To be entitled to mandamus relief, the relator must show that (1) he has no adequate remedy at law to redress his alleged harm, and (2) what he seeks to compel is a ministerial act, not a discretionary act. In re Powell, 516 S.W.3d 488, 494–95 (Tex. Crim. App. 2017) (orig. proceeding). A trial court has a ministerial duty to consider and rule on motions properly filed and pending before it, and mandamus may issue to compel the trial court to act. In re Henry, 525 S.W.3d 381, 382 (Tex. App.—Houston [14th Dist.] 2017, orig. proceeding). For relator to be entitled to mandamus relief, the record must show (1) the motion was filed and brought to the attention of the respondent-judge for a ruling, and (2) the respondent-judge has not ruled on the motion within a reasonable time after the motion was submitted to the court for a ruling or after the party requested a ruling. In re Gomez, 602 S.W.3d 71, 73 (Tex. App.—Houston [14th Dist.] 2020, orig. proceeding).
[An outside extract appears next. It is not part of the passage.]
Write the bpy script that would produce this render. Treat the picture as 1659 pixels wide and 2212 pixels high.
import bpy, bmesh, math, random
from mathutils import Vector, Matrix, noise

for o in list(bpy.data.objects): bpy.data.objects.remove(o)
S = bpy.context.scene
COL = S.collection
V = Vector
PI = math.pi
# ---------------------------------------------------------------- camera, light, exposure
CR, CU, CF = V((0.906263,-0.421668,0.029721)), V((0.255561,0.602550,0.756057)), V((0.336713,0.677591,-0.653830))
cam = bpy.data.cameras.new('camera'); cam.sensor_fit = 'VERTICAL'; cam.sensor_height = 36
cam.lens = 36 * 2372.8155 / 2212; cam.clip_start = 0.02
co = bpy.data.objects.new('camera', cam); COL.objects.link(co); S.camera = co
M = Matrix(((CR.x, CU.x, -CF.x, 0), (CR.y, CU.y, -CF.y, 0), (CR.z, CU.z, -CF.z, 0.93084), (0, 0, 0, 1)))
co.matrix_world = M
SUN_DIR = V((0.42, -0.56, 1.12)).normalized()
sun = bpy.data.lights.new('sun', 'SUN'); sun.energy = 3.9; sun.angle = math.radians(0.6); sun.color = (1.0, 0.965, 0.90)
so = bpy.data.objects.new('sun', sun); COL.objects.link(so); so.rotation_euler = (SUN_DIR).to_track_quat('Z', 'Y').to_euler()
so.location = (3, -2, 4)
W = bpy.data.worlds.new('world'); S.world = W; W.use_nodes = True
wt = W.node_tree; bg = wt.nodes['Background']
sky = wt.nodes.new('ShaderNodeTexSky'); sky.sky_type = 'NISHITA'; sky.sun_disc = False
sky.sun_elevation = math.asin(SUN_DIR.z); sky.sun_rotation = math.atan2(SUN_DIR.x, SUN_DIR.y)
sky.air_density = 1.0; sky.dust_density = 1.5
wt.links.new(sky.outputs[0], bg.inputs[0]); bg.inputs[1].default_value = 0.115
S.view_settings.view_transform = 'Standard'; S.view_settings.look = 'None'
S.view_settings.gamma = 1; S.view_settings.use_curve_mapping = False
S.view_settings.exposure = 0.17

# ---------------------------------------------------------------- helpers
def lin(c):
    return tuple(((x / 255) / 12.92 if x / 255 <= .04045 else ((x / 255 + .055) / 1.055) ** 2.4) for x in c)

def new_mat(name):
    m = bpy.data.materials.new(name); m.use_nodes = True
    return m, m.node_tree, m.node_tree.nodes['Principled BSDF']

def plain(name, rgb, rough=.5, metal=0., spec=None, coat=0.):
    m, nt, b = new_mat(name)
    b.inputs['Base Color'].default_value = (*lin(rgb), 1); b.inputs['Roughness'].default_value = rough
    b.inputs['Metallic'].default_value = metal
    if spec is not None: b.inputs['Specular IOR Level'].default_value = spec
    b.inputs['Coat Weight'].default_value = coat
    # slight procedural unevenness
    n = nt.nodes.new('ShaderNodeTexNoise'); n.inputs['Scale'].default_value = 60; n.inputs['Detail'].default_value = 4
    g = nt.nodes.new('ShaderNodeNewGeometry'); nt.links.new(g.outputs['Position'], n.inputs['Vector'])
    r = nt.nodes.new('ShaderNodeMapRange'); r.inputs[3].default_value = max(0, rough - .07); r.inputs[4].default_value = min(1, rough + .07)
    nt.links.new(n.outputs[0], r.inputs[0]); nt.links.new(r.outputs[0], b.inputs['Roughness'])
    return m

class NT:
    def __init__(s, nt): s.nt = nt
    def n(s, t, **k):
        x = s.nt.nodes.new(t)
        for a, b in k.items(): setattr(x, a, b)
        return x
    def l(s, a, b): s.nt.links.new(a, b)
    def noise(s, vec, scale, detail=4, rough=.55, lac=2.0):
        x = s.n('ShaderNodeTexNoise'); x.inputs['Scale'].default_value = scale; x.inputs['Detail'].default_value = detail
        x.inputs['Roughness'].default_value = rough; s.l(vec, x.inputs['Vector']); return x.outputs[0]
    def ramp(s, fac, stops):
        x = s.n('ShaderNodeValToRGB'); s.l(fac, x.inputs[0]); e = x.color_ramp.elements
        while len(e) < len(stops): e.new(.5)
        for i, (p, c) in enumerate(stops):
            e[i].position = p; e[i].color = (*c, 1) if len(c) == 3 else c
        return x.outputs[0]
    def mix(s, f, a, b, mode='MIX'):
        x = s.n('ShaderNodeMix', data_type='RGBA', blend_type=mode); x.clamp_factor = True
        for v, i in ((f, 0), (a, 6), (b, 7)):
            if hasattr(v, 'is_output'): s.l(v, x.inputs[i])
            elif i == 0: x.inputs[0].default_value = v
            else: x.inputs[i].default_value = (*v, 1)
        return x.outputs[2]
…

As the party seeking mandamus relief, relator has the burden of providing this court with a sufficient record to establish his right to mandamus relief. Id. at 73-74. Relator has neither provided this Court with a mandamus record to demonstrate that any pending motion has been filed nor has the relator shown that he has brought the pending motion to the attention of the respondent-judge for a ruling. Merely filing a motion with a court clerk does not show that the motion was brought to the trial court’s attention for a ruling because the clerk’s knowledge is not imputed to the trial court. In re Ramos, 598 S.W.3d 472, 473 (Tex. App.— Houston [14th Dist.] 2020, orig. proceeding). The respondent-judge is not required 2 to consider a motion that has not been called to the trial court’s attention by proper means. See Henry, 525 S.W.3d at 382. Relator has not made the requisite showing.
Relator has not established that he is entitled to mandamus relief. Accordingly, we deny relator’s petition for writ of mandamus.
PER CURIAM
Panel consists of Justices Jewell, Bourliot, and Zimmerer. Do Not Publish — Tex. R. App. P. 47.2(b).